The exchange provided teachers with professional training in the Java computer language to prepare them for next year’s advanced placement computer science classes, which will switch from focusing on the C++ language to Java.
The Institute also aimed to develop engaging, effective approaches to classroom teaching of computer science. University professors from UCLA and UC Irvine presented approaches for making computer science more exciting by showing their own research on computer graphics, brain mapping, network sensors and theatrical applications.
Vijay K. Dhir, dean of the School of Engineering and co-founder of the Institute, sees the partnership between UCLA and LAUSD as an essential way to increase student achievement in the sciences.
“We are committed to increasing the pool of qualified high school students who can enter an engineering program at a top-tier university like UCLA,” Dhir said. “By increasing the capability of teachers to offer AP courses at their schools, we hope to provide more opportunities for students to take advanced courses in computer-related fields.”

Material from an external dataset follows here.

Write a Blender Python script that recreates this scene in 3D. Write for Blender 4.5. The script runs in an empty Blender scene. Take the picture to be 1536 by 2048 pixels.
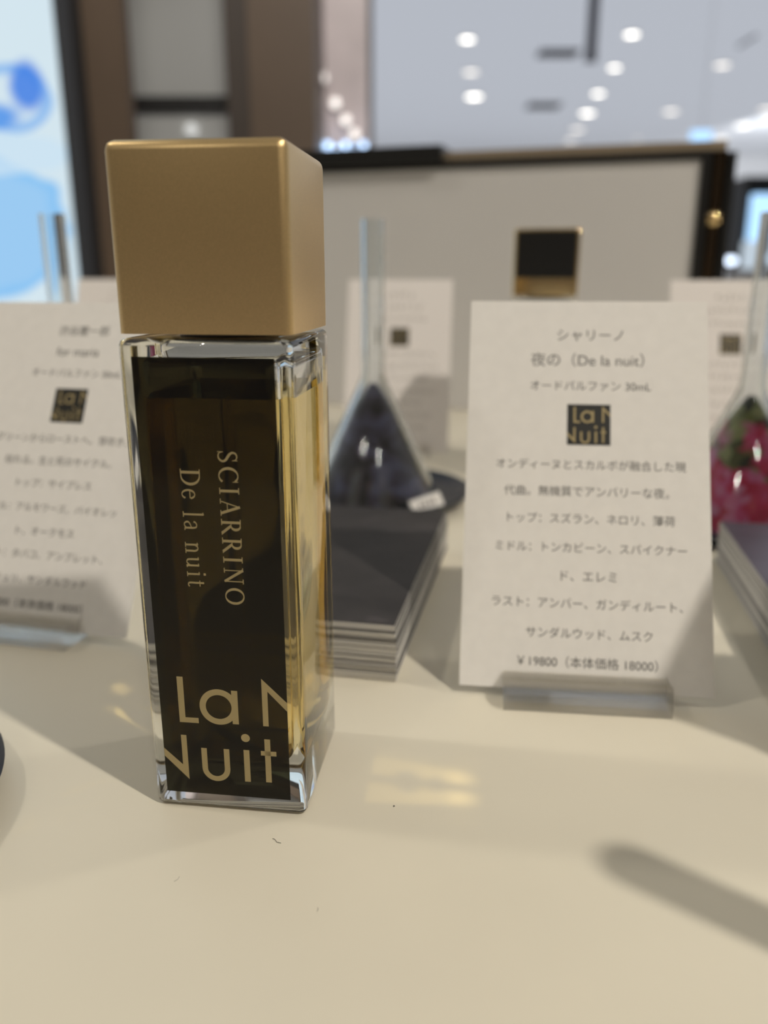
import bpy, bmesh, math, random
from mathutils import Vector, Matrix

random.seed(11)
S = bpy.context.scene
COL = S.collection
R = math.radians
PI = math.pi

# ------------------------------------------------------------------ camera
F_PX, PITCH, CAM_H = 1638.09, 0.2819, 0.09343
cam_d = bpy.data.cameras.new('camera')
cam = bpy.data.objects.new('camera', cam_d)
COL.objects.link(cam)
cam.location = (0, 0, CAM_H)
cam.rotation_euler = (PI / 2 - PITCH, 0, 0)
cam_d.sensor_fit = 'VERTICAL'
cam_d.sensor_height = 36
cam_d.sensor_width = 27
cam_d.lens = F_PX / 2048 * 36
cam_d.clip_start = 0.005
cam_d.clip_end = 100
cam_d.dof.use_dof = True
cam_d.dof.focus_distance = 0.1425
cam_d.dof.aperture_fstop = 10.6
S.camera = cam

# ------------------------------------------------------------------ look
S.view_settings.view_transform = 'Standard'
S.view_settings.look = 'None'
S.view_settings.gamma = 1
S.view_settings.exposure = 0.0
S.view_settings.use_curve_mapping = False
S.cycles.max_bounces = 18
S.cycles.transmission_bounces = 16
S.cycles.glossy_bounces = 8
S.cycles.diffuse_bounces = 4
S.cycles.transparent_max_bounces = 12
S.cycles.caustics_reflective = True
S.cycles.caustics_refractive = True
S.cycles.blur_glossy = 0.3
S.cycles.sample_clamp_indirect = 6.0
S.cycles.use_denoising = True

# ------------------------------------------------------------------ world: the bright hall all round
W = bpy.data.worlds.new('world')
S.world = W
W.use_nodes = True
nt = W.node_tree
nt.nodes.clear()
wo = nt.nodes.new('ShaderNodeOutputWorld')
wb = nt.nodes.new('ShaderNodeBackground')
tc = nt.nodes.new('ShaderNodeTexCoord')
sx = nt.nodes.new('ShaderNodeSeparateXYZ')
nt.links.new(tc.outputs['Generated'], sx.inputs[0])


def w_ramp(src, stops, a=-1.0, b=1.0):
    mr = nt.nodes.new('ShaderNodeMapRange')
    mr.inputs['From Min'].default_value = a
    mr.inputs['From Max'].default_value = b
    nt.links.new(src, mr.inputs['Value'])
    r = nt.nodes.new('ShaderNodeValToRGB')
    els = r.color_ramp.elements
    while len(els) < len(stops):
        els.new(0.5)
    for e, (p, c) in zip(els, stops):
        e.position = p
        e.color = (*c, 1)
    nt.links.new(mr.outputs[0], r.inputs[0])
    return r.outputs[0]


AMB_UP = (0.235, 0.225, 0.205)
rz = w_ramp(sx.outputs[2], [(0.0, (0.80, 0.86, 0.97)), (0.42, (0.54, 0.56, 0.60)), (0.55, (0.23, 0.22, 0.205)),
                            (0.72, AMB_UP), (1.0, AMB_UP)])
ry = w_ramp(sx.outputs[1], [(0.0, (0.36, 0.31, 0.26)), (0.25, (0.42, 0.38, 0.33)), (0.48, (1, 1, 1)), (1.0, (1, 1, 1))])
mx = nt.nodes.new('ShaderNodeMix')
mx.data_type = 'RGBA'
mx.blend_type = 'MULTIPLY'
mx.inputs[0].default_value = 1
nt.links.new(rz, mx.inputs[6])
nt.links.new(ry, mx.inputs[7])
nt.links.new(mx.outputs[2], wb.inputs[0])
wb.inputs[1].default_value = 1.0
nt.links.new(wb.outputs[0], wo.inputs[0])


# ------------------------------------------------------------------ ceiling spots that light the counter, then two added background fills
def spot(name, d, dist, power, col, radius, target=(0.0, 0.17, 0.03), cone=60):
    L = bpy.data.lights.new(name, 'SPOT')
    L.energy = power
    L.color = col
    L.shadow_soft_size = radius
    L.spot_size = R(cone)
    L.spot_blend = 0.4
    L.cycles.is_caustics_light = True
    o = bpy.data.objects.new(name, L)
    COL.objects.link(o)
    dv = Vector(d).normalized()
    o.location = Vector(target) + dv * dist
    o.rotation_euler = dv.to_track_quat('Z', 'Y').to_euler()
    return o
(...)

The Institute grew from a series of conversations between Margolis and Dhir about how to improve the numbers of traditionally underrepresented students in engineering and the sciences.
Dhir saw the Institute as a potentially effective way of expanding educational opportunities for urban high school students within the engineering school and broadening the diversity of its student body. Since being named dean in 2002, he has been a vocal supporter of greater diversity in engineering and the applied sciences through the School’s Center for Excellence in Engineering and Diversity. The Institute, Dhir said, is another means of raising interest in the world of advanced technology.

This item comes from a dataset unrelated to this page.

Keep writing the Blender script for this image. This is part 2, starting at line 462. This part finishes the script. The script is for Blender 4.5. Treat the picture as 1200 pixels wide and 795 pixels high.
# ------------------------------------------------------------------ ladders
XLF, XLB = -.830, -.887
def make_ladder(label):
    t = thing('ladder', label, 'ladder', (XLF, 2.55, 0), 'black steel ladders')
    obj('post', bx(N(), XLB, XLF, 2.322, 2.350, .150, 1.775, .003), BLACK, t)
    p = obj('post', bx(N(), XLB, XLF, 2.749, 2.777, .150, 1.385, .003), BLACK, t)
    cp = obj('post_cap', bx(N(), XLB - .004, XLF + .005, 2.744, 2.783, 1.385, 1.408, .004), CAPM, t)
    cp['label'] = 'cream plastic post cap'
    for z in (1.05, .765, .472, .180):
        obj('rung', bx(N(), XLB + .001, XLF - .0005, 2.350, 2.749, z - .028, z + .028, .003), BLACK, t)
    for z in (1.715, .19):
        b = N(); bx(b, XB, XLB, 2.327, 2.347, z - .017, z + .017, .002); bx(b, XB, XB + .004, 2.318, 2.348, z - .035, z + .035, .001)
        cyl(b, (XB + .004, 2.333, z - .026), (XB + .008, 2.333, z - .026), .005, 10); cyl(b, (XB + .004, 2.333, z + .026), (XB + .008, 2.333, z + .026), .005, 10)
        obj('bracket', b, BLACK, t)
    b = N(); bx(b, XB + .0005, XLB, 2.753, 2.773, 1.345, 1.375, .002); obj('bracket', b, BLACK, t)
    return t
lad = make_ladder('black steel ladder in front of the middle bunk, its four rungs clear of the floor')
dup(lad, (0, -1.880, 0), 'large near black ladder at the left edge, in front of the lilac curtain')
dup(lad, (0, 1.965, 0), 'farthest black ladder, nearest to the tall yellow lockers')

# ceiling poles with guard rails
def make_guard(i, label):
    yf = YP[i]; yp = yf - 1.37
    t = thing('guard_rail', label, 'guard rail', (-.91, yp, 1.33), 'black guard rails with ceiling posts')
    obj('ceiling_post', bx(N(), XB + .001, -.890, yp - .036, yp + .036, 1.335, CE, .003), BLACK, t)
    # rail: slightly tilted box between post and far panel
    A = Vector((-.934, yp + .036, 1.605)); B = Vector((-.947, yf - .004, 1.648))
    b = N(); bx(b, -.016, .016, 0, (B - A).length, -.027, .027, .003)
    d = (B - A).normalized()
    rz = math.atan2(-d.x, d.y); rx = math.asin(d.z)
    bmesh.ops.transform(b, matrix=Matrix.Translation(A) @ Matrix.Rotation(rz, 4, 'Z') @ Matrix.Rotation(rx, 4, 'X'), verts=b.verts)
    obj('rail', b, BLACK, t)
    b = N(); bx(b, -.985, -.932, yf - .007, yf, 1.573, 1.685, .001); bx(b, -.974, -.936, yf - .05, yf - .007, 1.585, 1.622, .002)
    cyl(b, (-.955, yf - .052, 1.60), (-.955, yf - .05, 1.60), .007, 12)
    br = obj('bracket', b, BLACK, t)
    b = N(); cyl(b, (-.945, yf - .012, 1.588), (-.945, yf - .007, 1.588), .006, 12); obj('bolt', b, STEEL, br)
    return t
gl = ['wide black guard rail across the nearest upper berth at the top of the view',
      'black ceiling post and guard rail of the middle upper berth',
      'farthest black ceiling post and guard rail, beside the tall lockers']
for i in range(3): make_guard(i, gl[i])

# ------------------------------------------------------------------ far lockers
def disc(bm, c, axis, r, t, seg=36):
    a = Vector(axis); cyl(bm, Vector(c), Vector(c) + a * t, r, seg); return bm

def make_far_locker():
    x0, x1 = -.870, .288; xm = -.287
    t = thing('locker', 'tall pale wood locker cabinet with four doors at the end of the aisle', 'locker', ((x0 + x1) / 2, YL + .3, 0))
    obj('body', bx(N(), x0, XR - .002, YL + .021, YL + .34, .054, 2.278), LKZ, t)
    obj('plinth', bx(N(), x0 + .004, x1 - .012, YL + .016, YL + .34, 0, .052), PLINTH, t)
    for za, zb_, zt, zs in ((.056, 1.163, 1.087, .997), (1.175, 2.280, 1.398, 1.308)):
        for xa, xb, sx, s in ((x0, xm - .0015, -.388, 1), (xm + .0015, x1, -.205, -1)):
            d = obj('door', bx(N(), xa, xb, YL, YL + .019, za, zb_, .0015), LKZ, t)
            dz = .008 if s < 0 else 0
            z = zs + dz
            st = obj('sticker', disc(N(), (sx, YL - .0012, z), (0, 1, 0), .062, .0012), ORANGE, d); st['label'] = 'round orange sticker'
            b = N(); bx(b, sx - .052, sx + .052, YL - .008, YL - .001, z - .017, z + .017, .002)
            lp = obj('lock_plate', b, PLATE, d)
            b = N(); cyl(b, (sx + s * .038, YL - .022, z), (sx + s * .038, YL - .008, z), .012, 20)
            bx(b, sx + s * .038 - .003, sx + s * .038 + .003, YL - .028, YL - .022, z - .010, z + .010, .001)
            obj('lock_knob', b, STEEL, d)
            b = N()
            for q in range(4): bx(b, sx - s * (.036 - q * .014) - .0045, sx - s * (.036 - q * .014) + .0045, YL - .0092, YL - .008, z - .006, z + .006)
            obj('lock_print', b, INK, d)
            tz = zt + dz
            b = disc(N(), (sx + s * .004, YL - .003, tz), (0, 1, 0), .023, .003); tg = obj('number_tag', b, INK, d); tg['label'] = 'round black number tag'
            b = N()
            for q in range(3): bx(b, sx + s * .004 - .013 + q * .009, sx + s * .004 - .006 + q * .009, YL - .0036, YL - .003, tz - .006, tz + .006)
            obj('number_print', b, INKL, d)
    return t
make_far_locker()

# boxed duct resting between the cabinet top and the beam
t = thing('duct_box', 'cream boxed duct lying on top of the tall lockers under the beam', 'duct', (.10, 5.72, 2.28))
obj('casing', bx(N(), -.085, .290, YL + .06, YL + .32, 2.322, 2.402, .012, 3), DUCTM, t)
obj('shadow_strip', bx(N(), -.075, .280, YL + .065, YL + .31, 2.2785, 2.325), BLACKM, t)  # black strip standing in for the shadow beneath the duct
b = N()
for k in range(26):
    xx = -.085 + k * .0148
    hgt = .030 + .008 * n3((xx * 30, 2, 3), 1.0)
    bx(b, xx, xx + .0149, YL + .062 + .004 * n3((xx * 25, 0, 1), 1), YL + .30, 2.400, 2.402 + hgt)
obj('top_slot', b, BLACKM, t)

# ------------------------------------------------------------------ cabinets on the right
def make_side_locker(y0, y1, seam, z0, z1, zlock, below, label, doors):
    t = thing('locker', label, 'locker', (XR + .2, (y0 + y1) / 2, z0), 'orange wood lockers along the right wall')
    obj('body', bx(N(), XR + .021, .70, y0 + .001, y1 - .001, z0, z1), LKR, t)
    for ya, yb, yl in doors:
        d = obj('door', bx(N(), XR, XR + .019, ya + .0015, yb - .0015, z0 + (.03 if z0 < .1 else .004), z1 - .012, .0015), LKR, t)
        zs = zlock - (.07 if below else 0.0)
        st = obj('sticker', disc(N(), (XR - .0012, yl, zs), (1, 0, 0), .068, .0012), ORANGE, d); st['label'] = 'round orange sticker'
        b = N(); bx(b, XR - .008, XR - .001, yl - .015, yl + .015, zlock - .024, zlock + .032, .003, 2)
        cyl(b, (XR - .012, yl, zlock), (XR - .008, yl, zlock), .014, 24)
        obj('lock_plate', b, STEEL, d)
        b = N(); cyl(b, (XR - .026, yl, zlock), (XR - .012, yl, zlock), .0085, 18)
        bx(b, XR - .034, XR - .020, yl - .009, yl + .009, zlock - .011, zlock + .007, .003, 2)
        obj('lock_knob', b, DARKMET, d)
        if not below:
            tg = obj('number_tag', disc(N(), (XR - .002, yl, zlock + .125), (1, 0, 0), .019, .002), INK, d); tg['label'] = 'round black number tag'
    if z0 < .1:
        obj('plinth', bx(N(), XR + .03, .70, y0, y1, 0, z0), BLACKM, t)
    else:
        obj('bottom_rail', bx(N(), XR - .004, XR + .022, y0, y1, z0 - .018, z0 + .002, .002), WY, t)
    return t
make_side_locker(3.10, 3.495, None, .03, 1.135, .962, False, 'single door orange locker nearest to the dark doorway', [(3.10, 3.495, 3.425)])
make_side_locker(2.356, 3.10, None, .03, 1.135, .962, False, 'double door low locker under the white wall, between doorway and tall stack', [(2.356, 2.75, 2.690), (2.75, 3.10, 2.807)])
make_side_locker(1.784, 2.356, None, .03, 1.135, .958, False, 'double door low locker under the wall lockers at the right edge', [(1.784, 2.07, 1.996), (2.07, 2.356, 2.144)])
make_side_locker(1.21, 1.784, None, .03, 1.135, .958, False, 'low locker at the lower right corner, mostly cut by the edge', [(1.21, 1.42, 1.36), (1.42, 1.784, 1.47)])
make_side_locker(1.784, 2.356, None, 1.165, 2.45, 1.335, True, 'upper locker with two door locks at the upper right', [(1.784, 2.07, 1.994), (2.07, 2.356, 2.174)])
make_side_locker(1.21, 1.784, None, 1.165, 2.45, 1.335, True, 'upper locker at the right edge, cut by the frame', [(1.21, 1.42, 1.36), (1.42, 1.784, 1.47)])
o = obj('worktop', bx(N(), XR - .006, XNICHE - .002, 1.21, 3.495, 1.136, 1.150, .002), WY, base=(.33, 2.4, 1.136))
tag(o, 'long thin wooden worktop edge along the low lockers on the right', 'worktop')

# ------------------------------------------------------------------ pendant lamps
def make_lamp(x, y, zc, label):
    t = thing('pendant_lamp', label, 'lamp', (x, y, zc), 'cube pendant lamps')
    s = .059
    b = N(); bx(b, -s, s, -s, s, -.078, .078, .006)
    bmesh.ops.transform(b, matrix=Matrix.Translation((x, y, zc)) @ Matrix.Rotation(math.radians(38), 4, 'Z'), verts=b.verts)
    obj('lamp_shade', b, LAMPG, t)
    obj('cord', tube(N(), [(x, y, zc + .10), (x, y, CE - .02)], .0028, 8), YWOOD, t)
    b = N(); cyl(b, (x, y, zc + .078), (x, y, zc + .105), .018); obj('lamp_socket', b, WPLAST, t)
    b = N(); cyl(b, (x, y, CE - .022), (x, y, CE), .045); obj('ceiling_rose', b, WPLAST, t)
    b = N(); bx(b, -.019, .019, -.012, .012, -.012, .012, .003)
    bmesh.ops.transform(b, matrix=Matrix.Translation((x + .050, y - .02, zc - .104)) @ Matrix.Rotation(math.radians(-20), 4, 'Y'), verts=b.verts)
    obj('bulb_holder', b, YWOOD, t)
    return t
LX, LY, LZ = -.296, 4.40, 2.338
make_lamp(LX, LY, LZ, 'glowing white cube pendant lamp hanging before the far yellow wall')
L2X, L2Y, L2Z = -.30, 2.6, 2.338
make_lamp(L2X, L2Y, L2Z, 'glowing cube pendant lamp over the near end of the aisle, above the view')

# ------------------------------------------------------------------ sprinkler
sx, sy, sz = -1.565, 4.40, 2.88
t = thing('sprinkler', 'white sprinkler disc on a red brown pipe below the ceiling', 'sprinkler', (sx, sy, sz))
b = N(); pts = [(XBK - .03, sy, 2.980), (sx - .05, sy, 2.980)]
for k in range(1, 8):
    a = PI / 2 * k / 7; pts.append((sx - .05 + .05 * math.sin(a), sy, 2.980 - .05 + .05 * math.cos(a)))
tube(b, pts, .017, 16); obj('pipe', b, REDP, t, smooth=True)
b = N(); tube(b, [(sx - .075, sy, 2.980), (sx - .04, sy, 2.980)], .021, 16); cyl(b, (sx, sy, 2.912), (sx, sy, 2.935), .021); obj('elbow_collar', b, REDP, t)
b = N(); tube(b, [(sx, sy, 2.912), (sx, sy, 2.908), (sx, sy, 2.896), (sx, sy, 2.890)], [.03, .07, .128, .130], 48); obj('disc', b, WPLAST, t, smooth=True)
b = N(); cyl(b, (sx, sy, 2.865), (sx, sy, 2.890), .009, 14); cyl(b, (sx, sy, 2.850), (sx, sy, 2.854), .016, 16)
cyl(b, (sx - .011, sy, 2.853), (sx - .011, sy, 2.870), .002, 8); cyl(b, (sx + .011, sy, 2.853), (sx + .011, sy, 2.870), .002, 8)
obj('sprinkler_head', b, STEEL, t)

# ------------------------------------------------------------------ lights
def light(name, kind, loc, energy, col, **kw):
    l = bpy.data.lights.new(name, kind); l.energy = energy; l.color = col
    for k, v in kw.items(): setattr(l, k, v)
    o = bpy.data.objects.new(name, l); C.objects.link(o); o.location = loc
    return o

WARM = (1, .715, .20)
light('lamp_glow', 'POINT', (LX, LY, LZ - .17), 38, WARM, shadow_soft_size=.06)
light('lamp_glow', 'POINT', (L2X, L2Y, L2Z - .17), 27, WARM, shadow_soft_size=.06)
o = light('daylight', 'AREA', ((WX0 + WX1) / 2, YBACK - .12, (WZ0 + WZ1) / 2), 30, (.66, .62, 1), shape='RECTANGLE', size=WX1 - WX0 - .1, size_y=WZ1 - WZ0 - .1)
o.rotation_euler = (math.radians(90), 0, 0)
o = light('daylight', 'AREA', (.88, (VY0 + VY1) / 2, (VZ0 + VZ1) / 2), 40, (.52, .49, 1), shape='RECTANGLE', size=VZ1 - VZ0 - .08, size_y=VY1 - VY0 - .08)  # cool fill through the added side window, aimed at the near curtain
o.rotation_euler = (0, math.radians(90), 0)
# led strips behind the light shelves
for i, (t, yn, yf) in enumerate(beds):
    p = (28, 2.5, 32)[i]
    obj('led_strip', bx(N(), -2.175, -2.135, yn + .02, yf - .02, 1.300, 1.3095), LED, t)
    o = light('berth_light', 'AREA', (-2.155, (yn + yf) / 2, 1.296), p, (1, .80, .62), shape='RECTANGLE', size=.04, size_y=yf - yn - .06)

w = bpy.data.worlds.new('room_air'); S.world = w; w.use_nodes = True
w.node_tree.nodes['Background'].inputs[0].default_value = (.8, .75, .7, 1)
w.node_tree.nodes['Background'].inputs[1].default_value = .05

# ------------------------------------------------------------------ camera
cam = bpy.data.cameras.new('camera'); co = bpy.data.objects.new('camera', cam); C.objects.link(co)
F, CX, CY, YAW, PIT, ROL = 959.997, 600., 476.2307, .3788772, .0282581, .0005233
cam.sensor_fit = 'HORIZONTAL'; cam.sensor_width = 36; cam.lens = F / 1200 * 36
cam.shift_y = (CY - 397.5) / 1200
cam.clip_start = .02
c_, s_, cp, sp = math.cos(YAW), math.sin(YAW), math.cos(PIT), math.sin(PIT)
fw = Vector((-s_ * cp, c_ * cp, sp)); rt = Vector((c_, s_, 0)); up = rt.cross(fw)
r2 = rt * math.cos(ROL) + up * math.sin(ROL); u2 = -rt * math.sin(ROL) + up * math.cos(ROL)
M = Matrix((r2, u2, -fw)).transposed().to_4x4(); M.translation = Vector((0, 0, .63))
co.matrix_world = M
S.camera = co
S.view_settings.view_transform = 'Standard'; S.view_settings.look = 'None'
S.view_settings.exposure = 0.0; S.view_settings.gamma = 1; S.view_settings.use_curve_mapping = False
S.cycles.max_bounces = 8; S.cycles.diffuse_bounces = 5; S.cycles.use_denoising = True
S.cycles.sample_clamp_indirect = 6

“We want young people to experience the exciting possibilities of creating technology,” Dhir said. “As a public university we have an obligation to help ensure that this knowledge is distributed equitably, and our support of this computer science Institute is helping to achieve that.”
Margolis is the co-author of “Unlocking the Clubhouse: Women in Computing,” a book that summarizes her research concerning the recruitment and retention of women in computer science. She also leads a research project, funded by the National Science Foundation, investigating why so few African American, Latino and female students are studying computer science at the high school level.
In the course of her study, Margolis found that unlike many white and Asian male students in AP computer science classes who are introduced to computer science at home and further engaged with their community of friends, more students of color depend on school for their computing education. Yet, despite their enthusiasm for technology, these students are rarely shown the connection between their interests and computer science.
Only 15 of the 57 high schools in LAUSD offered computer science in 2003-04.
LAUSD has pledged to introduce computer science at all of the schools that sent
a teacher to the Institute. With 25 teachers participating, the district will
nearly double the number of schools offering the curriculum this fall.
Two instructors provided Java training: Joanna Goode, a researcher from the Graduate
School of Education and a former computer science teacher at Santa Monica High
School, and David Smallberg, a computer science lecturer in the School of Engineering.
Guest lecturers included: Petros Faloutsos, an assistant professor of computer
science from the UCLA School of Engineering; Jeffrey Burke, an assistant professor
from UCLA’s School of Theater, Film & Television; and Sandra Irani, an associate
professor of computer science at the University of California, Irvine.
“We wanted to encourage the teachers to experiment in their classes,” Smallberg said. “Unlike other areas, like chemistry, where a mistake could blow up the lab, the worst that can happen in computer science is that you have to reboot.”